Hollywoods A-Promis und Spitzenklasse an Schauspielern als bodenständig zu bezeichnen, ist beinahe schon zur Norm geworden und geht nicht selten mit einem leicht genervten Augenrollen einher. Doch im Fall von Kate Winslet besteht hierbei kein Zweifel – denn trotz ihrer beeindruckenden Karriere mit 32 Filmen, fünf Golden Globes, einem Oscar sowie zahlreichen weiteren Auszeichnungen scheint sie die Bezeichnung „down to earth“ wahrhaftig und mit Leib und Seele zu verkörpern. Mit einem Angestellten in ihrem örtlichen Parkhaus in West Sussex witzelt sie gelassen über ihre Einparkkünste, nachdem sie mich höchstpersönlich (und ohne ihre Pressesprecherin im Schlepptau) vom Bahnhof abgeholt hat; mit der Kellnerin quatscht sie in fehlerfreiem, schottischen Dialekt über die Qualität des Tees („Ooh, a wee brew!“), während sie anschließend einen in Lederkluft gekleideten Motorradfahrer, der seine Ehegattin als größten Winslet-Fan überhaupt deklariert, mit Umarmung und heiß begehrtem Selfie-Foto ehrt. Kate Winslet strahlt diese Aufrichtigkeit und Wärme aus, die weit über Filmstar-Charme und Charisma hinaus gehen. Einfach nur faszinierend…

„Die #MeToo-Bewegung hat in uns allen etwas ausgelöst – hinsichtlich allem, [was wir] HINTER uns lassen und was wir selbst für uns Frauen AUSDRÜCKEN möchten“

Diese Gelassenheit spiegelt sich auch in einer ihrer jüngsten Filmrollen in Lee wider, in welcher Winslet das abenteuerliche, amerikanische Model und spätere Kriegsfotojournalistin Lee Miller portraitiert. „Was mich an Lee ganz besonders inspiriert hat, ist ihre Losgelöstheit von ihrem Körper und ihr damit verbundenes, persönliches Freiheitsgefühl.

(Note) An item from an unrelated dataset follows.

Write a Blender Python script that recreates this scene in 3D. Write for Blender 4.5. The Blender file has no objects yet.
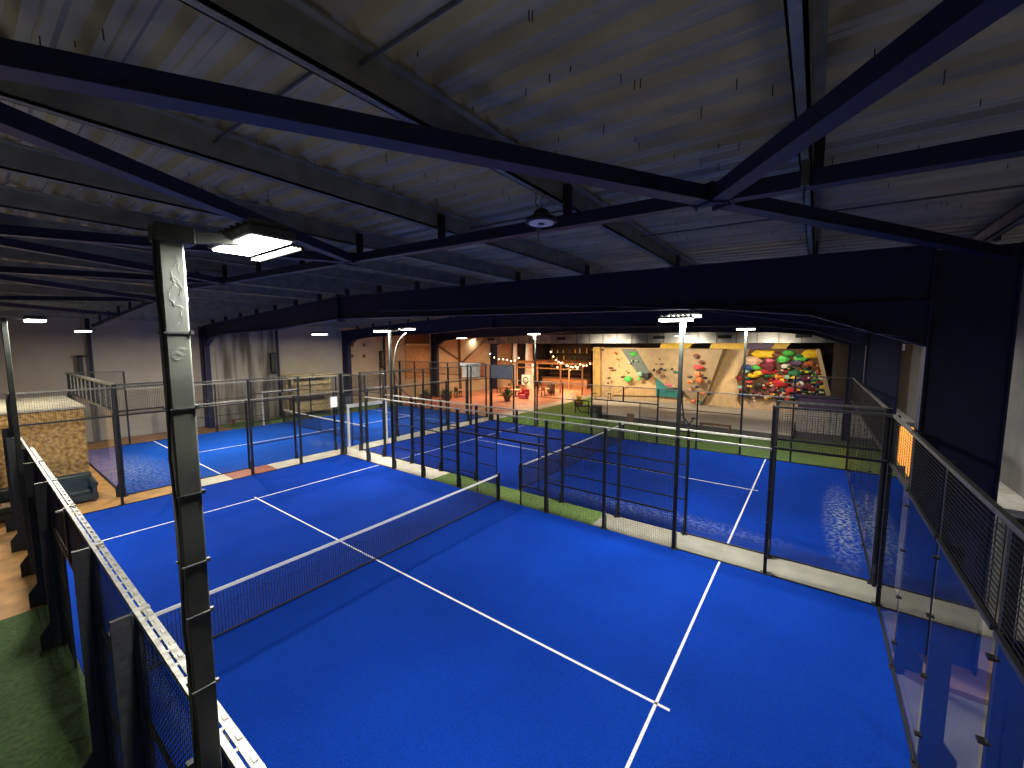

Meiner Meinung nach ist das sehr untypisch für bekannte, historische Frauenfiguren – und ebenso untypisch und selten für Frauen aus der heutigen Zeit.“

Blazer und Hemd von The Row; Ring (linke Hand) von Ileana Makri; Ring (Zweier-Set, an der rechten Hand) von Spinelli Kilcollin
Blazer, Hose, Hemd und Schuhe von The Row; Ring von Ileana Makri

Die Dreharbeiten zum Film dauerten ganze acht Jahre – und als die Projektförderung zeitweise auf der Kippe stand, finanzierte die Schauspielerin die gesamten Lohnkosten der Besetzung und Crew für zwei Wochen kurzerhand aus eigener Tasche. „Aufgeben war schlichtweg keine Option“, erklärt sie ganz nüchtern. „[Miller] hat sich stets für Gerechtigkeit und Wahrheit stark gemacht… sie hatte diese emotionale und charismatische Anziehungskraft, war sexy und zugleich unglaublich talentiert in ihrem Beruf und hatte diese einzigartige Verbindung zu Menschen – das inspiriert mich ungemein. Wir leben in einer Zeit, in der Frauen diese Inspiration von anderen Frauen brauchen. Die #MeToo-Bewegung hat in uns allen etwas ausgelöst,“ fährt Winslet fort, „hinsichtlich allem, [was wir] hinter uns lassen und was wir selbst für uns Frauen ausdrücken möchten.“

Der zutiefst berührende und unsagbar fesselnde Film zeichnet die Wahrnehmung von Miller vollkommen neu und basiert auf dem Buch The Lives Of Lee Miller von Millers Son Antony Penrose aus dem Jahr 1985. „Lee wurde bislang vor allem auf ihre Beziehungen zu Männern reduziert,“ so Winslet. „Doch wir wollten den Fokus ganz bewusst auf ihren weitaus interessanteren Lebensabschnitt lenken: eine Frau mittleren Alters mit all ihren Makeln, die in den Krieg gezogen ist, um das Geschehen zu fotografieren.“ Wie fühlte es sich an, Miller zu spielen? „Fucking powerful.“

„Ich habe eine Familie. Die ist mein ganzes LEBEN… [An einem idealen Morgen] stehe ich um sechs Uhr auf, gehe mit den HUNDEN Gassi und genieße dann eine Tasse Tee, während ich in einem meiner Kochbücher SCHMÖKERE“

Hemd von Stella McCartney; Ring von Ileana Makri

Zuletzt brilliert Winslet in der sechsteiligen HBO-Serie The Regime von Succession-Autor Will Tracy, mit Stephen Frears und Kate Winslet als ausführende Produzenten. Die Satire ist im Kontrast zu Lee geradezu leichte Kost und spielt in einem fiktiven Land in Zentraleuropa, das von der mit einer Keim-Phobie geplagten Diktatorin Elena (der Kanzlerin) regiert wird. Diese verliebt sich hoffnungslos in den gebeutelten Soldaten Korporal Zubak (gespielt von Matthias Schoenaerts), der als Elenas persönlicher ‚Feuchtigkeitskontrolleur‘ eingestellt und rasend schnell zu ihrem Liebhaber wird – und das alles vor den Augen ihres geistig verwirrten Ehegatten. „Wir sind einfach zwei kleine Wahnsinnige, die perfekt zueinander passen,“ säuselt Elena Zubak zu.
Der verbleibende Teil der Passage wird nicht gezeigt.